In The Lone Wolf Filmmaker with Bill Megalos, you’ll learn camera, sound, and storytelling techniques that will place you on a simple, yet sophisticated path towards completing a moving-media project. Bill will help you:

  • Choose the best camera for your project and budget
  • Use the camera on a technical level, with an artistic intent
  • Develop an aesthetic and technical approach to sound recording

The class will demystify the distance from the first step to the completion of a formidable, marketable piece of media. You’ll learn techniques that will simplify your process, no matter the scope of the project or your experience as a filmmaker.

Reviews

Mulk Raj
 

This was excellent. I’ve been learning filmmaking up until now from watching YouTube videos and from my own practice which has been great. But I found these lessons to complement everything I knew and filled in much of where I was going wrong or wanted to know, and all in one convenient place.
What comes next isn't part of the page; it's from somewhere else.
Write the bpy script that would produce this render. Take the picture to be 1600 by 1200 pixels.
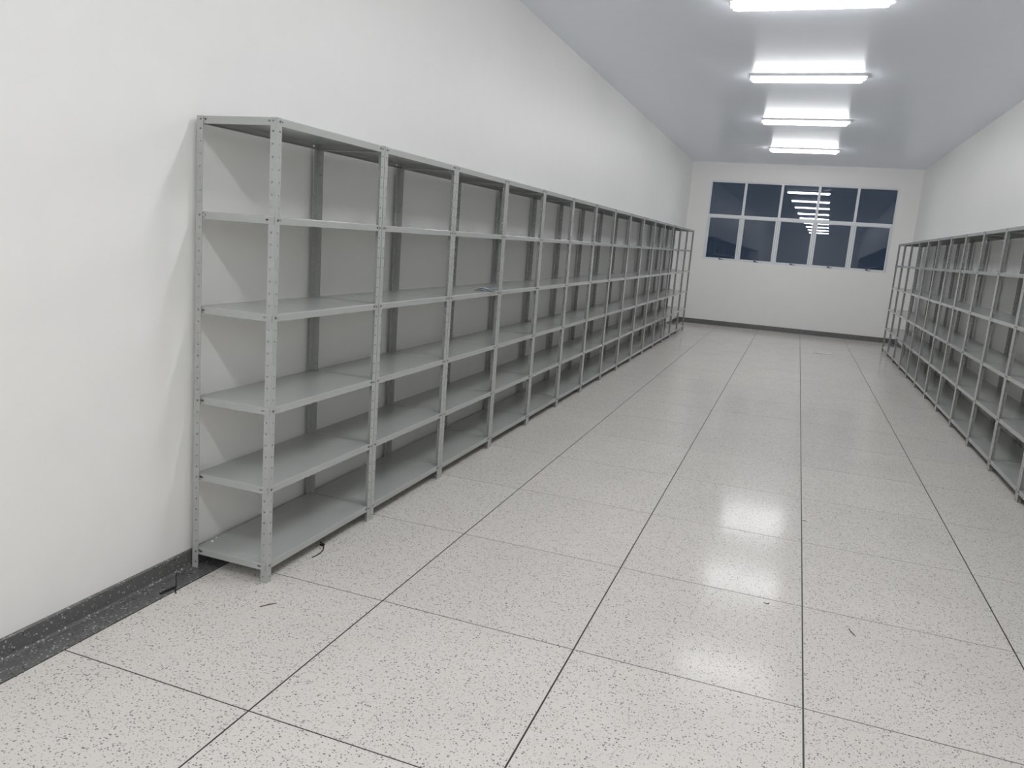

The course covering both the technical aspects as well as telling the story. There were lots of great techniques, tips and information from all aspects. Shooting mainly on the Sony Camcorders but I didn't consider this to be an issue, and the course also provided an excellent side by side comparison with the Digital SLRs. You can see from the lesson list that many topics are covered from the different types of lenses (one interesting question Bill asked was “what type of lens was that photograph taken with?” I had never thought you could discern this from the photo). Other great lessons was on sound tests, covering reflective sounds and comparisons with booms and lab mics and the ideal placement. The emphasis was always on telling the story and the reasons why you would choose one over the other. I learned a heck of a lot from the interview section. How to set-up, where to set-up an interview, looking at all the different aspects and backgrounds open to you from a location, how to conduct an interview, how to ask questions, lighting from the far side, the concept of slow disclosure, and the final hour being a fly-on-the wall on getting the shots was really interesting if you’ve never worked on a filmed set before. I personally thought this was an invaluable insight into filmmaking, well worth the investment. Great work.

Josh Moore
 

Great overview of capturing video from a one-man/small production team perspective. And great insight from an expert who's done it all. The Making One Location Look Like Many episode was fascinating to see how Bill spontaneously approaches creating shots in a location.

Don Fraser
 

Very informative. I found the info and examples useful regarding different camera lenses, sensor size, pros and cons of different cameras (e.g. video camera and DSLR) as well as some practical information for lone filmmakers. I only wish we could've viewed the finished footage of the small film they shot at the end.